Another source of programming for member stations is non-PBS public television distributors, such as the American Program Service (APS), the Central Educational Network (CEN) and the National Educational Telecommunications Association (NETA).

APS is the second-largest American public television distributor after PBS, and acquires finished programs and develops and/or produces original programming concepts. Included in its kids lineup are such shows as The Adventures of Dudley the Dragon and Big Comfy Couch, which have received strong carriage by public television stations. CEN`s kids programming tends to be mainly one-time programs or specials, and NETA, a newly organized national entity, replaces the regional Southern Educational Communications Association (SECA).

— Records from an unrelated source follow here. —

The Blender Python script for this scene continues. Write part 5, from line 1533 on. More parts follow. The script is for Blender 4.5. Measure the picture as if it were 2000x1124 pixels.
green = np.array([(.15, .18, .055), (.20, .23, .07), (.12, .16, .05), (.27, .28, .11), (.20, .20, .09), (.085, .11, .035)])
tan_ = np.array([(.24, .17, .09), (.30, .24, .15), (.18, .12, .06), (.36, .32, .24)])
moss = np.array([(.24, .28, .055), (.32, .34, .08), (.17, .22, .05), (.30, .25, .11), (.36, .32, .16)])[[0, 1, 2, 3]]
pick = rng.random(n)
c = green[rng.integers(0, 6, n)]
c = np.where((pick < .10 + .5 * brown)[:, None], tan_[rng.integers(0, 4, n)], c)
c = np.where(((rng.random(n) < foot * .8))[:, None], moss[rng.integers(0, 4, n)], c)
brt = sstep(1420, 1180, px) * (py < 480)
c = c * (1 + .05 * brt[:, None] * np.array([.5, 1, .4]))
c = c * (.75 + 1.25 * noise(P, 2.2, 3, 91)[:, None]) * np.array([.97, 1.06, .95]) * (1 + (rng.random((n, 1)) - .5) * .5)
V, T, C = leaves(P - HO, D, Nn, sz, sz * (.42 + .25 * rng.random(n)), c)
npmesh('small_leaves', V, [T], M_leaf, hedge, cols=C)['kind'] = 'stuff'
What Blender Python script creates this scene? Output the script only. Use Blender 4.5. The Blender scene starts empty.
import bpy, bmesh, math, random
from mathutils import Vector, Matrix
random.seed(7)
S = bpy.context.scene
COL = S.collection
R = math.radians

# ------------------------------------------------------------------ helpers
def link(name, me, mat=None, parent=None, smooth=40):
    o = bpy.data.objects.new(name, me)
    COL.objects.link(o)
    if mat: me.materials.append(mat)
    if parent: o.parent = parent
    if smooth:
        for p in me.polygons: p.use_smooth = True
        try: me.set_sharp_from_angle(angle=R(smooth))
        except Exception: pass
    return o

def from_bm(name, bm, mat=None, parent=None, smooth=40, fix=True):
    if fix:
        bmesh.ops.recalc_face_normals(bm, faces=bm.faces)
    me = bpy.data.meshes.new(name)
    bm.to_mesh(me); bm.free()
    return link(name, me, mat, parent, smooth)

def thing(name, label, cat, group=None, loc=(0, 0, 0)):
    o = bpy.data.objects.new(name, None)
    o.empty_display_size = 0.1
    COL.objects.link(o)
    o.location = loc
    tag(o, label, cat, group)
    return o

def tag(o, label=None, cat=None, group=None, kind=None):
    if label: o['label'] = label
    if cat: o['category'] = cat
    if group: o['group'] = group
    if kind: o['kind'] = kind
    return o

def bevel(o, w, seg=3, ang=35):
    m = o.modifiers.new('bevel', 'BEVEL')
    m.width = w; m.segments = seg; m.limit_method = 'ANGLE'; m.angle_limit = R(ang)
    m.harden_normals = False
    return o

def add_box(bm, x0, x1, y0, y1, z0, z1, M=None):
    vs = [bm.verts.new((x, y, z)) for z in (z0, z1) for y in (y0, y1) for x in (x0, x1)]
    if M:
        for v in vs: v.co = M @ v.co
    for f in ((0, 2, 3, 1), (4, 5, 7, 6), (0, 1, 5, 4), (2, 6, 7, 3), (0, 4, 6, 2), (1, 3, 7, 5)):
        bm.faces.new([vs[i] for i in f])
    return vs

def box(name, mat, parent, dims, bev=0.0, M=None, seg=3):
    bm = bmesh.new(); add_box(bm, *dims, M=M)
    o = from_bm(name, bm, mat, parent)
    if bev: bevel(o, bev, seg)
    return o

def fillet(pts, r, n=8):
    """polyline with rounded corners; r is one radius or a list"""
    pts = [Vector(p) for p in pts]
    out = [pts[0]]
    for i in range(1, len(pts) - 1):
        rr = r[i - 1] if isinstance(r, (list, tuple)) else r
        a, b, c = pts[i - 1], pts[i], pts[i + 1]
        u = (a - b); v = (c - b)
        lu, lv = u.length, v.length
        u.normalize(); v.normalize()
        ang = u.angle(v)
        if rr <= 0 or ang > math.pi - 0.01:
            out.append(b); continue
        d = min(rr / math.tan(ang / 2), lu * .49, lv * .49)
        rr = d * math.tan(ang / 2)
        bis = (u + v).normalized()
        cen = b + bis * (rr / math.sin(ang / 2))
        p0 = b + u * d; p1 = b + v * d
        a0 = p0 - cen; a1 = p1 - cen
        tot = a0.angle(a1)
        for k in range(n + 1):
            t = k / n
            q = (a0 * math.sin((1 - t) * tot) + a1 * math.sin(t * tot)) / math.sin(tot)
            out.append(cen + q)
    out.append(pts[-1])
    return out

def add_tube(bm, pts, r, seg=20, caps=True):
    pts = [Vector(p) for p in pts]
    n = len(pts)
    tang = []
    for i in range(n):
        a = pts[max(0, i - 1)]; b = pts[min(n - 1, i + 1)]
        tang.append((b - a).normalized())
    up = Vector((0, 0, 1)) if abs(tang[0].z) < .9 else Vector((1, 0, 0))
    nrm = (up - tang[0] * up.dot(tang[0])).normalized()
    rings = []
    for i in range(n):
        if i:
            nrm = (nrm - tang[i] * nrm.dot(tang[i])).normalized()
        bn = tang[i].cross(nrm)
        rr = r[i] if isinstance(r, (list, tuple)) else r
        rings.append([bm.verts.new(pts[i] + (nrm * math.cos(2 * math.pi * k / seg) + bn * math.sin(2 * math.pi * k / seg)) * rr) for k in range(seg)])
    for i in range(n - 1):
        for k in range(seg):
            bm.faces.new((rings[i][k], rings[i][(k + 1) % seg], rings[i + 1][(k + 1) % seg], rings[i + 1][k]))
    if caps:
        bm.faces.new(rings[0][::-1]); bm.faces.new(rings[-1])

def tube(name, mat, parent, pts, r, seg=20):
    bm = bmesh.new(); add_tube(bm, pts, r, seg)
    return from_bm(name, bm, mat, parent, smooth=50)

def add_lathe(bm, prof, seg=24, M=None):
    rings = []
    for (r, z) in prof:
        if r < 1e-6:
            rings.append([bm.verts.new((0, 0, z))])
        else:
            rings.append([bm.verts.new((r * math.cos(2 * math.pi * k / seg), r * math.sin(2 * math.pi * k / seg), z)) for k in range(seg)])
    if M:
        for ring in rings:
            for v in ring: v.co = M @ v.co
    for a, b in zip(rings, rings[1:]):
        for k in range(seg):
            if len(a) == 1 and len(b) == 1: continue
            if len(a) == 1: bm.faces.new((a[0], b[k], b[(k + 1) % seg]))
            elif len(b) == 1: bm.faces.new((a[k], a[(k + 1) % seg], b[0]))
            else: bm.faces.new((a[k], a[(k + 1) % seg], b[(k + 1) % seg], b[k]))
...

Member stations: partners in programming

Public television stations are PBS’s largest source of programming. On their own and in co-production with independent producers, they accounted for about two- thirds of the 1,936 hours of original programming distributed by PBS in the 1996 fiscal year.

Notable examples of public television station co-productions for kids include Arthur (by WGBH Boston and Cinar Films), Reading Rainbow (Great Plains National/Nebraska ETV Network, WNED Buffalo and Lancit Media Entertainment) and Where in Time is Carmen Sandiego? (produced by WQED Pittsburgh and WGBH Boston).

Given that each PBS station is free to determine its own schedule and has a vast array of programming available to it-far more than it could ever run-marketing and promotion to member stations becomes a critical success factor for any show picked up by PBS.

Still forging ahead

In July of this year, PBS and local stations KCET Los Angeles, WETA Washington, D.C., WGBH Boston and WNET New York formed the PBS Sponsorship Group. It was created in order to increase national sponsorship income and better serve prospective sponsors.

The Sponsorship Group is the national sales group for most PBS programs. Headquartered in PBS’s New York office, the new organization brings together the sponsor marketing teams of KCET, WETA, WGBH and WNET-which together produce or present two-thirds of the programs in the PBS schedule-in an effort to streamline and simplify the sponsorship process. Previously, a potential sponsor interested in PBS had to visit various local stations to find out what inventory was available.

The Sponsorship Group is an equal partnership between PBS and the four independent public television stations.